I suspect, since a few days that Kindle Unlimited will see Audible.com phased out. If we can buy, and borrow audiobooks straight from Amazon.com, there is no reason for us to use Audible.com.
Books Temporarily Available
I noticed that on Audible some books are temporarily available, so you have to finish reading them before you run out of time. When time runs out you have to buy the book for one credit. If you’re attentive to availability you can read quite a few books for “free”. You’re paying for access, but you’re given choice.

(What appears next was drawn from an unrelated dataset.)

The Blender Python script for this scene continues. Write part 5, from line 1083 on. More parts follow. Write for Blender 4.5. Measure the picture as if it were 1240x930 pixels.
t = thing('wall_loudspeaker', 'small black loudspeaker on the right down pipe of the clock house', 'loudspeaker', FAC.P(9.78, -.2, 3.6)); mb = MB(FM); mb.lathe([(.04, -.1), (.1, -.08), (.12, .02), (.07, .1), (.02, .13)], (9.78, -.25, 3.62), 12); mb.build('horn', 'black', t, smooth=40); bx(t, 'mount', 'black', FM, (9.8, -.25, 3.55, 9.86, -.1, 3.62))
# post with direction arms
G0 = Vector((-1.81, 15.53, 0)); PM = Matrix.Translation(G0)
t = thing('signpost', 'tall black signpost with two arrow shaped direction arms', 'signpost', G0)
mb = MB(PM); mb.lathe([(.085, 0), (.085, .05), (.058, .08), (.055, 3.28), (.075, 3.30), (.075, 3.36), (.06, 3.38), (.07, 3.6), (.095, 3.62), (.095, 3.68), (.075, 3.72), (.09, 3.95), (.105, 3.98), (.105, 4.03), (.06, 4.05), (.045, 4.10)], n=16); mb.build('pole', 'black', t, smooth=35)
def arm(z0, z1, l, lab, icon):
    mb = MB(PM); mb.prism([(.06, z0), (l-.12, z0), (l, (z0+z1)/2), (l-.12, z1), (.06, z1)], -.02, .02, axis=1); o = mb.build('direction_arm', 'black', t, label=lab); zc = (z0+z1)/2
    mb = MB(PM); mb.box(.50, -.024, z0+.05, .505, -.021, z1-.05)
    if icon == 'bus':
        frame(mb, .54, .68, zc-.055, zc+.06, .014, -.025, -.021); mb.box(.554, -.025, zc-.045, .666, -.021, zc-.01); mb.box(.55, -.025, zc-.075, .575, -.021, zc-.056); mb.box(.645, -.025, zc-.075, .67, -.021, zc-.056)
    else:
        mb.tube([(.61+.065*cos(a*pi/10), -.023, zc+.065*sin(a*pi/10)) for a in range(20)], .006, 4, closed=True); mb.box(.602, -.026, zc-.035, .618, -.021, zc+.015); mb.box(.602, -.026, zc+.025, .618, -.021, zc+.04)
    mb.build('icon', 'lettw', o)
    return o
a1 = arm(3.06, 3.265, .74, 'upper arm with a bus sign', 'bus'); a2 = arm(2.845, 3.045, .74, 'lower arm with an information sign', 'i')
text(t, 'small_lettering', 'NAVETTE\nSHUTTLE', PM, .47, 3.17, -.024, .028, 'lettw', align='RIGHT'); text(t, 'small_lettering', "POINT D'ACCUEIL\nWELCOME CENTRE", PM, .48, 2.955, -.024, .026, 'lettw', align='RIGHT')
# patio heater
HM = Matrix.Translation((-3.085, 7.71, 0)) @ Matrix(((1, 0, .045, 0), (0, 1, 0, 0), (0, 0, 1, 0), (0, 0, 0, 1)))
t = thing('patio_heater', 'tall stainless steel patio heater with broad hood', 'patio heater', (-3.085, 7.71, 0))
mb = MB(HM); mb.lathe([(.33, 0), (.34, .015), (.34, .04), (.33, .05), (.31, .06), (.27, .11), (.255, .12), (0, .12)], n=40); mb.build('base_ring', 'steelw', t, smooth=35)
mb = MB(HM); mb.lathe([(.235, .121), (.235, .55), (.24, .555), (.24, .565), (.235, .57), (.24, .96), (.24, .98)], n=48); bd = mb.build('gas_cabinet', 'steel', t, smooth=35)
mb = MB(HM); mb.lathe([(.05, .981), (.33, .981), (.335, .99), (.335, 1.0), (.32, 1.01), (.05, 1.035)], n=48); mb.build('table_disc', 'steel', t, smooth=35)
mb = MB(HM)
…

The Case for Subscribing Rather than Buying
Amazon, Apple, Kobo, and other vendors want you to buy books, but they don’t want you to own them. They want to have the right to revoke the license anytime for any reason, and plenty of people, including me, don’t like that. If I pay for a book I consider that I own it. If I don’t own it, then I refuse to spend 25 CHF per book, or more.
Subscription
With Audible Plus, and Audible Premium Plus, and with Kindle Unlimited you’re not paying for individual books. You’re paying for access to the library. As long as you pay for access to the library, you have access to the books, and once you stop, you’re locked out.
That’s why, if you read more than two books per month, it’s worth paying for, but a waste of money if you don’t.
Kindle Unlimited – Audio and Kindle
Recently, out of curiousity I borrowed a book via Kindle Unlimited, both as audio and as text. I can listen to the book, while I’m cooking, or walking, and I can read when I’m in bed, or in another environment. It will automatically resume the audio version where I stopped reading. This is nice, for people who like to combine the too.
And Finally
It makes sense for Amazon, owner of Audible, to encourage us to ‘borrow’ books, rather than ‘own’ them. If we pay for monthly access to an entire library, rather than individual books, then they can revoke access and we’re less angry, than if we had bought a book, and then had it confiscated.
In the past, I found that I wanted to buy more than 12 books per year, but that I couldn’t read 24 books per year, so I downgraded my plan. Now, with audible plus, and premium plus, which I have not tried yet, we have access to plenty of books. The credit system is still great, for when we want to get recently released books.
As a person who likes to have more books than I can read, it makes sense to borrow, rather than buy books. In an age of license revocation it makes sense not to buy e-books. They discouraged us from buying books, with their freedom to confiscate some books, and erase our library if their companies go bankrupt.